A little nudge can go a long way. Image: Getty

The savings experiment incorporates the behavioural science concept of nudge theory, that is, that small “nudges” can lead our brains to make better short term decisions and build stronger behavioural pathways over time.

Behavioural economist and Nobel prize winner Richard Thaler brought the theory to prominence with Nudge Theory, the book he co-authored with Cass Sunstein in 2008.

Thaler won the 2017 economics Novel Prize for his work in behavioural economics, which rested on the idea that people don’t act rationally, but that small nudges can prompt better decisions.

It’s not just Volt getting in on the action either; millennial super fund Zuper launched its Wealthness program in February last year, which also incorporates behavioural finance concepts.

The program uses Wealthprint to help users track their financial behaviours and highlights trouble spots.

“By combining theoretical knowledge from across the behavioural psychology spectrum, and pattern mapping across transactional and environmental data, Wealthprint explains to members how their brain works on money,” Zuper founder Jess Ellerm said.

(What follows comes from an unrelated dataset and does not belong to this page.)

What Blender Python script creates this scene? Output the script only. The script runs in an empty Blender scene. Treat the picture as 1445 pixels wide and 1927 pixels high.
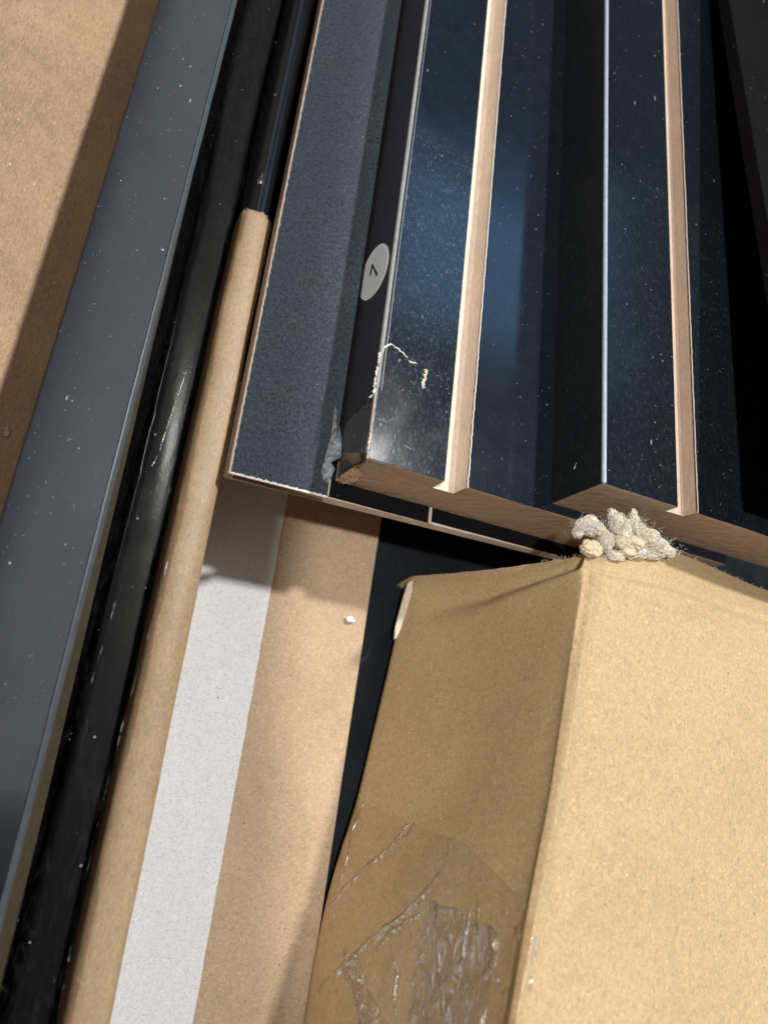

“From there, Wealthprint is able to assist Zuper members develop a personalised action plan to modify certain behaviours that are potentially causing them financial harm, and nudge them towards positive behaviours and habits correlated with financial success.”

ING Bank is also helping customers save without realising: its ‘If This Then That’ (IFTTT) programs ties certain triggers to savings.

“Every time a trigger occurs, funds will automatically be transferred from your Orange Everyday to your Savings Maximiser account,” the bank explains.

For example, users can link their account to a weather forecast and then deposit a certain amount for a holiday every time the weather drops below a certain temperature.

It also lets users link their IFTTT account to eligible fitness apps, and then save money every time they hit their step or calorie goals.